Brochure Layout and Page Style

The page structure is as good as possible given the landscape format and page size. The full page photie is the right idea (if not always the right photie), and the opposite page carries just enough information. The descriptive text is generally sound without ever descending into unnecessary excess, and the use of bullet points keeps it concise. The headline font is attractive and complements the contemporary styling which seems to be the intention. The swatches could do with being bigger, but we are back at the size limitation problem. And it would be better to have the size/pack information on the page rather than have to consult the complicated matrix at the back.
page layout
There's also no sense of a break between flags and blocks, or blocks and walling, or walling and accessories.

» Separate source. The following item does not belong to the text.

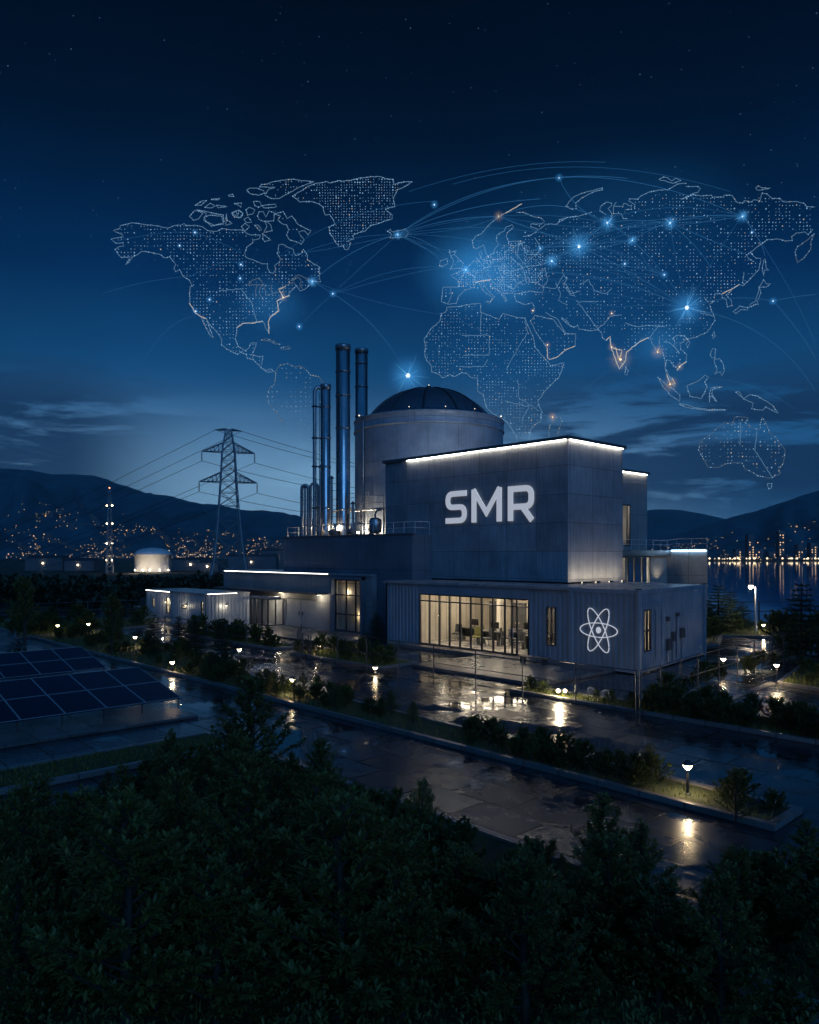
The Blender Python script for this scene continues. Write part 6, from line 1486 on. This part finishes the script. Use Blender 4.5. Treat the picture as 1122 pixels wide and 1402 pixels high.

There is supposed to be a colour theme identifying each section, as shown on the contents page and on the rear cover, but it's not apparent in the body of the brochure. This is where all that 'Mission Statement' text at the beginning could have been employed to greater effect. Use the valuable information about sustainability and ethics to create a natural break between, say, flags and blocks. It helps create distinct and discrete sections within the brochure but it also helps bring more attention to the topic by not losing it amongst a sea of worthy wordiness.


Summary and availability

I have to be brutally honest; if there is any value in these reviews at all, it lies in their honesty, even when that honesty may upset or even offend people and companies I respect enormously. Overall, I don't think the brochure does full justice to the products or to the standards to which Natural Paving as a company aspires. Too many photies are barely average or even poor; too many images show basic installation errors or, sad to say, examples of bad practice; and many of the layouts are just plain wrong.

And this is so bloody annoying. Natural Paving is one of the very best suppliers in the land. When asked, I have no hesitation in recommending their stone and their service. They are a fine example to everyone in the paving supply industry. So how has all this slipped through?

If you want to run an 'Approved Installer' scheme, you have to, simply *MUST* espouse the very highest standards. You CANNOT show shoddy cuts, variable jointing colour and finish, crossed joints, inconsistent levels and incorrect layouts: it sends a message to these allegedly 'approved' contractors that such work is acceptable, when it's not, or at least, it's not as far as I'm concerned. More worryingly, it sends a message to the customers that this is just about as good as you can expect. That, I'm afraid, is not good enough. unacceptable cutting
Cutting-in is simply not compliant with standards!
All this may seem harsh, but it is intended as constructive criticism to a company I hugely admire. It in no way detracts from the excellent paving materials supplied, nor the exceptional level of sales and after-sales service provided by one of the most knowledgeable teams in the industry. Don't let my narky comments deter you in the slightest from using Natural Paving on your project or recommending the company to your clients. My beef is with the brochure, not the paving. Once they get these niggles ironed out of their brochure (2015 perhaps?), then the competition better look out!